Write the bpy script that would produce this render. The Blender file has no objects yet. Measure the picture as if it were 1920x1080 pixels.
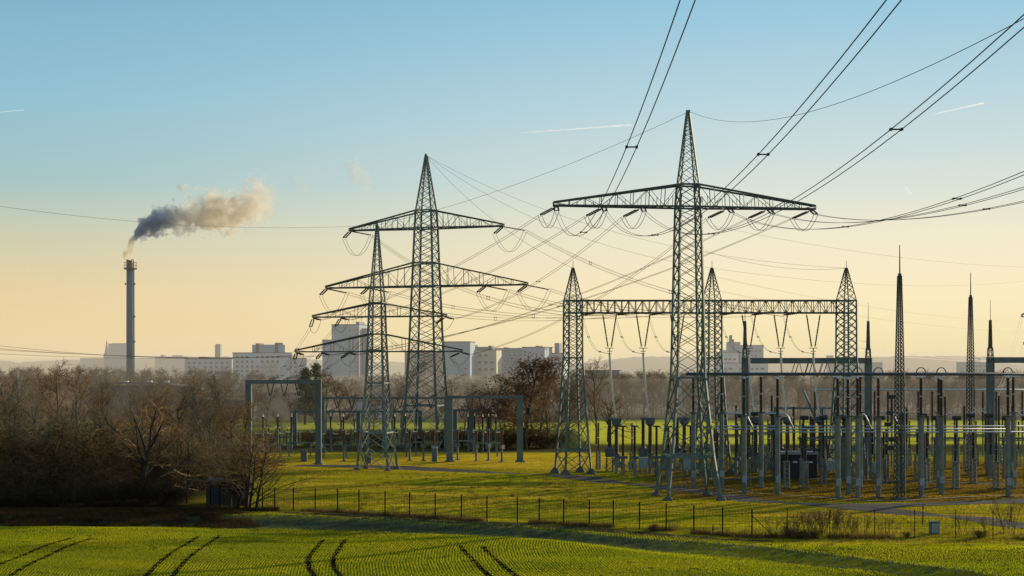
import bpy, math, random
import numpy as np
from mathutils import Vector, Matrix

random.seed(7)
rng = np.random.default_rng(11)
scene = bpy.context.scene
COL = scene.collection
PI = math.pi
R = math.radians

# ------------------------------------------------------------------ camera frame
CAM_H, FPX, HOR = 14.0, 2667.0, 690.0


def at(px, py, D):
    return Vector(((px - 960) * D / FPX, D, CAM_H + (HOR - py) * D / FPX))


def gd(py, z=0.0):
    return FPX * (CAM_H - z) / (py - HOR)


def ground(px, py, z=0.0):
    D = gd(py, z)
    return Vector(((px - 960) * D / FPX, D, z))


cam = bpy.data.cameras.new("camera")
cam.lens, cam.sensor_width = 50.0, 36.0
cam.shift_y = (HOR - 540) / 1920.0
cam.clip_start, cam.clip_end = 0.5, 60000
cam_o = bpy.data.objects.new("camera", cam)
cam_o.location = (0, 0, CAM_H)
cam_o.rotation_euler = (PI / 2, 0, 0)
COL.objects.link(cam_o)
scene.camera = cam_o

# ------------------------------------------------------------------ light and sky
SUN_AZ, SUN_EL = R(53), R(14.5)
scene.view_settings.view_transform = 'Standard'
scene.view_settings.look = 'None'
scene.view_settings.exposure = 0
scene.cycles.max_bounces = 8
scene.cycles.diffuse_bounces = 2
scene.cycles.volume_bounces = 8
scene.cycles.transparent_max_bounces = 12

world = bpy.data.worlds.new("World")
scene.world = world
world.use_nodes = True
wn, wl = world.node_tree.nodes, world.node_tree.links
wn.clear()


def srgb(r, g, b):
    f = lambda c: (c / 255 / 12.92) if c / 255 <= 0.04045 else ((c / 255 + 0.055) / 1.055) ** 2.4
    return (f(r), f(g), f(b), 1)


def build_world():
    out = wn.new('ShaderNodeOutputWorld')
    bg = wn.new('ShaderNodeBackground')
    bg.inputs[1].default_value = 0.15
    sky = wn.new('ShaderNodeTexSky')
    sky.sky_type = 'NISHITA'
    sky.sun_disc = False
    sky.sun_elevation = SUN_EL
    sky.sun_rotation = SUN_AZ
    tc = wn.new('ShaderNodeTexCoord')
    sep = wn.new('ShaderNodeSeparateXYZ')
    wl.new(tc.outputs['Generated'], sep.inputs[0])
    # evening haze gradient by elevation, separately for the side away from and towards the sun
    el = [(-0.3, None), (0.0, 690), (0.018, 642), (0.052, 550), (0.09, 450), (0.126, 350), (0.18, 200), (0.25, 0), (0.42, None), (0.75, None)]
    left = [(190, 160, 115), (238, 206, 150), (240, 210, 153), (231, 207, 158), (200, 203, 176), (162, 195, 197), (144, 191, 209), (122, 176, 202), (100, 158, 198), (98, 144, 190)]
    right = [(205, 180, 130), (254, 233, 170), (255, 237, 178), (253, 238, 196), (243, 235, 206), (217, 226, 218), (188, 215, 223), (150, 199, 222), (120, 172, 210), (104, 150, 194)]

    def ramp(cols):
        mr = wn.new('ShaderNodeMapRange')
        mr.inputs[1].default_value, mr.inputs[2].default_value = -0.3, 0.75
        wl.new(sep.outputs[2], mr.inputs[0])
        r = wn.new('ShaderNodeValToRGB')
        r.color_ramp.interpolation = 'EASE' if False else 'LINEAR'
        e = r.color_ramp.elements
        while len(e) < len(cols):
            e.new(0.5)
        for k, c in enumerate(cols):
            e[k].position = (el[k][0] + 0.3) / 1.05
            e[k].color = srgb(*c)
        wl.new(mr.outputs[0], r.inputs[0])
        return r

    ra, rb = ramp(left), ramp(right)
    dot = wn.new('ShaderNodeVectorMath')
    dot.operation = 'DOT_PRODUCT'
    wl.new(tc.outputs['Generated'], dot.inputs[0])
    dot.inputs[1].default_value = (1.0, 0.0, 0.0)
    az = wn.new('ShaderNodeMapRange')
    az.interpolation_type = 'SMOOTHSTEP'
    az.inputs[1].default_value, az.inputs[2].default_value = -0.44, 0.22
    wl.new(dot.outputs['Value'], az.inputs[0])
    mix = wn.new('ShaderNodeMix')
    mix.data_type = 'RGBA'
    wl.new(az.outputs[0], mix.inputs[0])
    wl.new(ra.outputs[0], mix.inputs[6])
    wl.new(rb.outputs[0], mix.inputs[7])
    # background strength is 0.15, so the gradient is scaled up to match; Nishita takes over towards the zenith
    sc = wn.new('ShaderNodeVectorMath')
    sc.operation = 'SCALE'
    sc.inputs[3].default_value = 1 / 0.15
    wl.new(mix.outputs[2], sc.inputs[0])
    mz = wn.new('ShaderNodeMapRange')
    mz.interpolation_type = 'SMOOTHSTEP'
    mz.inputs[1].default_value, mz.inputs[2].default_value = 0.3, 0.6
    wl.new(sep.outputs[2], mz.inputs[0])
    m2 = wn.new('ShaderNodeMix')
    m2.data_type = 'RGBA'
    wl.new(mz.outputs[0], m2.inputs[0])
    wl.new(sc.outputs[0], m2.inputs[6])
    wl.new(sky.outputs[0], m2.inputs[7])
    wl.new(m2.outputs[2], bg.inputs[0])
    wl.new(bg.outputs[0], out.inputs[0])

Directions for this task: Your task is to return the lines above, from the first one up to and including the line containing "from mathutils import Vector, Matrix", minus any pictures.

Complete answer:
Write the bpy script that would produce this render. The Blender file has no objects yet. Measure the picture as if it were 1920x1080 pixels.
import bpy, math, random
import numpy as np
from mathutils import Vector, Matrix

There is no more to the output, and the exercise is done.